### Directive:
The lines from the top of the material through the line with "band(s1-dirs*.012, s1-dirs*.028, .0303, st, 7, .006)" are to be set down exactly. Leave the pictures out.

======== Data extract ========

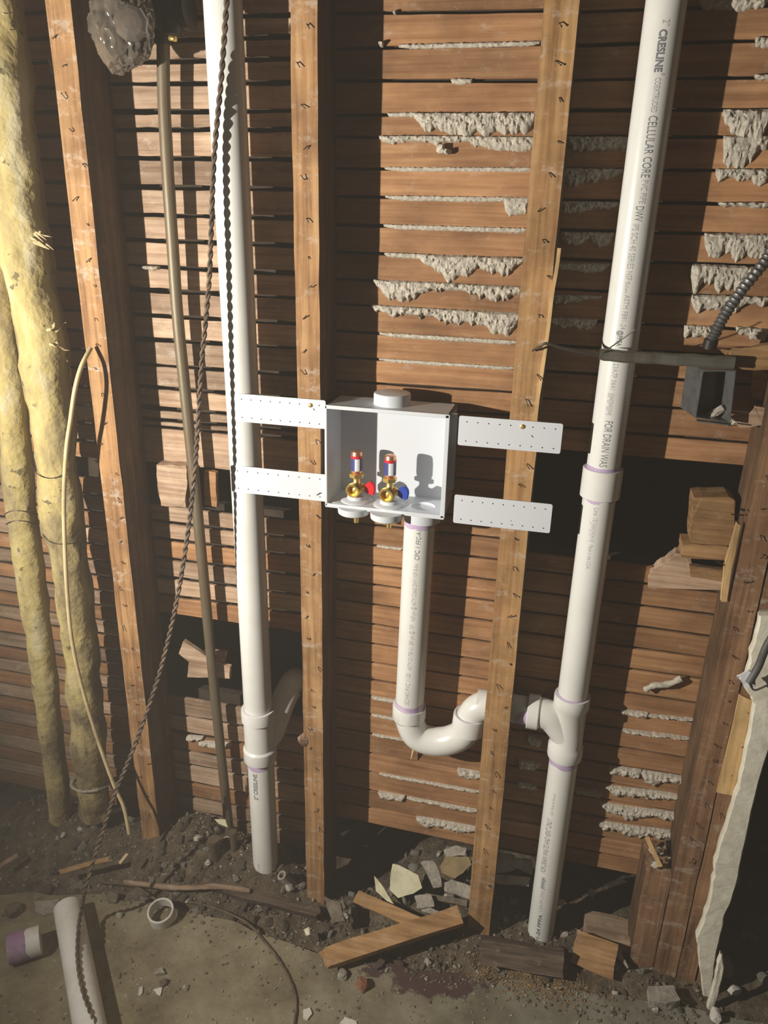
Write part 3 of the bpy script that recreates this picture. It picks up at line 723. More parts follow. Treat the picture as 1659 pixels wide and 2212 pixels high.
# trap bends
TY = SY-.006
def tp(px, py): return PY(px, py, TY)
zj = tp(884, 1532).z; xj = tp(884, 1532).x
ubend = smooth_path([(xj, TY, zj), tp(885, 1556), tp(900, 1587), tp(930, 1600), tp(965, 1600), tp(996, 1588), tp(1013, 1568)], 8)
bm = bmn(); tube(bm, ubend, .0305, 40)
tube(bm, [(xj+.0003, TY, zj+.012), (xj, TY, zj+.010), (xj, TY, zj-.018), (xj+.001, TY, zj-.021)], [.0345, .0355, .0355, .031], 40)
e0 = tp(1016, 1546); e1 = tp(1011, 1576); ed = (e0-e1).normalized()
tube(bm, [e0+ed*.004, e0+ed*.002, e1, e1-ed*.004], [.0345, .0352, .0352, .030], 40)
link('return_bend', bm, M['pvc'], st, True)
b0 = e1+ed*.004; b1 = e0+ed*.012; b3 = Vector((e0.x+.052, SY, hubz)); b2 = Vector((e0.x+.012, TY, hubz+.001))
elbow = [b0*(1-t)**3+b1*3*t*(1-t)**2+b2*3*t*t*(1-t)+b3*t**3 for t in [i/24 for i in range(25)]]
bm = bmn(); tube(bm, elbow, .0300, 40); link('trap_elbow', bm, M['pvc'], st, True)
band(e0+ed*.002, e0+ed*.005, .0312, st, 5, .003)
# standpipe
zs0 = zj; top_s = BZ0-.015
s0 = Vector((xj, TY, zj-.01)); s1 = Vector((dh.x, dh.y, top_s))
s1 = Vector((PY(905, 1160, .045).x, .045, PY(905, 1160, .045).z)); dirs = (s1-s0).normalized(); s1 = s0+dirs*((BZ0-.012-s0.z)/dirs.z)
bm = bmn(); tube(bm, [s0, s0.lerp(s1, .5), s1], .0300, 48); stand = link('standpipe', bm, M['pvc'], st, True)
band(s0+dirs*.020, s0+dirs*.0335, .0304, st, 6, .002)
band(s1-dirs*.012, s1-dirs*.028, .0303, st, 7, .006)

def on_pipe(px, py, c0, axis, r):
    """first hit of the pixel's ray on a pipe"""
    axis = Vector(axis).normalized(); d = ray(px, py); o_ = CAM-Vector(c0); d2 = d-axis*d.dot(axis); o2 = o_-axis*o_.dot(axis)
    a = d2.dot(d2); b = 2*o2.dot(d2); c = o2.dot(o2)-r*r; D = max(0, b*b-4*a*c); t = (-b-math.sqrt(D))/(2*a); return CAM+d*t
def print_on(text, pa, pb, c0, axis, r, parent, mt, h, up, bold=0):
    A_ = on_pipe(*pa, c0, axis, r); B_ = on_pipe(*pb, c0, axis, r); ax = Vector(axis).normalized()
    if (B_-A_).dot(ax) < 0: ax = -ax
    lettering(text, A_, ax, up, c0, r, abs((B_-A_).dot(ax)), parent, mt, h, bold)
sax = (sp(1.8)-sp(.4)).normalized(); sc0 = sp(1.0)
R_ = (1, 0, 0)
for txt, pa, pb, h, mt, bo in [('2"', (1440, 42), (1436, 56), .010, 'ink_light', 0), ('CRESLINE', (1434, 63), (1428, 156), .0105, 'ink', .04), ('®', (1432, 158), (1432, 163), .005, 'ink_light', 0),
        ('COEXTRUDED', (1422, 168), (1414, 243), .0085, 'ink_light', 0), ('CELLULAR CORE', (1412, 250), (1397, 384), .013, 'ink', 0), ('PVC PIPE', (1394, 389), (1386, 440), .0095, 'ink_light', 0),
        ('DWV', (1383, 446), (1378, 478), .0125, 'ink', 0), ('IPS SCH 40 SERIES NSF', (1374, 484), (1361, 606), .0095, 'ink_light', 0), ('®dwv', (1356, 608), (1354, 634), .007, 'ink_light', 0),
        ('ASTM F891-24', (1355, 637), (1342, 712), .0085, 'ink_light', 0), ('@PPFA', (1341, 714), (1335, 748), .008, 'ink', .02), ('1', (1334, 755), (1333, 760), .008, 'ink_light', 0),
        ('23A7P 0641', (1331, 785), (1324, 842), .0085, 'ink_light', 0), ('|||▮||▮|||▮|', (1322, 850), (1318, 897), .008, 'ink_light', .02), ('FOR DRAIN WAS', (1316, 910), (1300, 1009), .0135, 'ink', 0)]:
    print_on(txt.replace('▮', 'H'), pa, pb, sc0, sax, SR, up_pipe, M[mt], h, R_, bo)
for txt, pa, pb, h in [('AM', (1292, 1081), (1291, 1090), .008), ('Line 10', (1289, 1098), (1285, 1127), .0085), ('|||HH|||H||H H|', (1284, 1129), (1279, 1171), .010), ('Made in the U.S.A.', (1277, 1177), (1271, 1230), .0075)]:
    print_on(txt, pa, pb, sc0, sax, SR, mid_pipe, M['ink_light'], h, R_)
for txt, pa, pb, h, mt, bo in [('F891-24 PPFA', (1158, 2046), (1166, 1975), .008, 'ink', .03), ('13A7P ITM', (1167, 1968), (1171, 1925), .008, 'ink_light', 0), ('|HHH|H', (1171, 1920), (1174, 1896), .009, 'ink', .03),
        ('FOR DRAIN WASTE AND VENT ONLY', (1172, 1884), (1193, 1772), .0125, 'ink', 0), ('USA Made & Owned', (1191, 1762), (1200, 1716), .0065, 'ink_light', 0)]:
    print_on(txt, pa, pb, sc0, sax, SR, low_pipe, M[mt], h, (-1, 0, 0), bo)
for txt, pa, pb, h, mt in [('SCH40 PVC 1120', (878, 1522), (884, 1455), .0095, 'ink_light'), ('ASTM D1785-21 280 psi @ 73F', (884, 1448), (891, 1350), .0085, 'ink_light'), ('NSF-pw @ ASTM D2665 DWV NSF-B-dw', (891, 1342), (899, 1218), .0085, 'ink_light'), ('CPC 1', (900, 1210), (902, 1182), .0095, 'ink'), ('FFC-A1', (903, 1176), (905, 1146), .0095, 'ink')]:
    print_on(txt, pa, pb, s0, dirs, .0300, stand, M[mt], h, (-1, 0, 0))

# ------------------------------------------------------------------ left PVC vent with wye
LY, LR = .028, .0312
l_top = Vector((-.6065, LY, 2.1)); 
lp = [PY(481, 0, LY), PY(511, 700, LY), PY(543, 1300, LY), PY(571, 1800, LY)]
lt = thing('vent_pipe', 'white plastic vent pipe behind the left straps, with a wye branch low down', 'vent pipe', (lp[3].x, LY, -.02))
l0 = lp[3]; l1 = lp[0]; lax = (l1-l0).normalized()
def lz(z): return l0+lax*((z-l0.z)/lax.z)
wz1 = PY(551, 1528, LY).z; wz0 = PY(556, 1636, LY).z; lb = PY(570, 1925, LY).z
bm = bmn(); tube(bm, [lz(wz1-.02), lz(.9), lz(1.4), lz(2.1)], LR, 48); link('upper_pipe', bm, M['pvc'], lt, True)
bm = bmn(); tube(bm, [lz(lb-.03), lz(wz0+.02)], .0302, 48); llow = link('lower_pipe', bm, M['pvc'], lt, True)
bm = bmn(); tube(bm, [lz(wz1), lz(wz1-.003), lz(wz1-.028), lz(wz1-.031), lz(wz0+.035), lz(wz0+.03), lz(wz0+.003), lz(wz0)], [.037, .038, .038, .034, .034, .038, .038, .037], 48)
bpts = smooth_path([lz(wz0+.045), PY(585, 1585, .052), PY(600, 1545, .066), PY(616, 1505, .085), PY(626, 1487, .098)], 6)
tube(bm, bpts, .0285, 32); link('wye_fitting', bm, M['pvc'], lt, True)
bm = bmn(); q = smooth_path([PY(620, 1497, .093), PY(630, 1475, .104), PY(640, 1468, .125), PY(645, 1470, .16)], 6); tube(bm, q, .0270, 32); link('branch_elbow', bm, M['pvc'], lt, True)
band(lz(wz1-.001), lz(wz1+.0015), LR+.0005, lt, 8, .001); band(lz(wz0+.001), lz(wz0-.012), .0307, lt, 9, .008)
for txt, pa, pb, h, mt, bo in [('2" CRESLINE', (553, 1728), (548, 1672), .010, 'ink', .03), ('CELLULAR CORE', (548, 1668), (545, 1630), .008, 'ink_light', 0), ('USA Made & Owned', (560, 1912), (557, 1866), .0065, 'ink_light', 0)]:
    print_on(txt, pa, pb, l0, lax, .0302, llow, M[mt], h, (-1, 0, 0), bo)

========

### Task response:
Write part 3 of the bpy script that recreates this picture. It picks up at line 723. More parts follow. Treat the picture as 1659 pixels wide and 2212 pixels high.
# trap bends
TY = SY-.006
def tp(px, py): return PY(px, py, TY)
zj = tp(884, 1532).z; xj = tp(884, 1532).x
ubend = smooth_path([(xj, TY, zj), tp(885, 1556), tp(900, 1587), tp(930, 1600), tp(965, 1600), tp(996, 1588), tp(1013, 1568)], 8)
bm = bmn(); tube(bm, ubend, .0305, 40)
tube(bm, [(xj+.0003, TY, zj+.012), (xj, TY, zj+.010), (xj, TY, zj-.018), (xj+.001, TY, zj-.021)], [.0345, .0355, .0355, .031], 40)
e0 = tp(1016, 1546); e1 = tp(1011, 1576); ed = (e0-e1).normalized()
tube(bm, [e0+ed*.004, e0+ed*.002, e1, e1-ed*.004], [.0345, .0352, .0352, .030], 40)
link('return_bend', bm, M['pvc'], st, True)
b0 = e1+ed*.004; b1 = e0+ed*.012; b3 = Vector((e0.x+.052, SY, hubz)); b2 = Vector((e0.x+.012, TY, hubz+.001))
elbow = [b0*(1-t)**3+b1*3*t*(1-t)**2+b2*3*t*t*(1-t)+b3*t**3 for t in [i/24 for i in range(25)]]
bm = bmn(); tube(bm, elbow, .0300, 40); link('trap_elbow', bm, M['pvc'], st, True)
band(e0+ed*.002, e0+ed*.005, .0312, st, 5, .003)
# standpipe
zs0 = zj; top_s = BZ0-.015
s0 = Vector((xj, TY, zj-.01)); s1 = Vector((dh.x, dh.y, top_s))
s1 = Vector((PY(905, 1160, .045).x, .045, PY(905, 1160, .045).z)); dirs = (s1-s0).normalized(); s1 = s0+dirs*((BZ0-.012-s0.z)/dirs.z)
bm = bmn(); tube(bm, [s0, s0.lerp(s1, .5), s1], .0300, 48); stand = link('standpipe', bm, M['pvc'], st, True)
band(s0+dirs*.020, s0+dirs*.0335, .0304, st, 6, .002)
band(s1-dirs*.012, s1-dirs*.028, .0303, st, 7, .006)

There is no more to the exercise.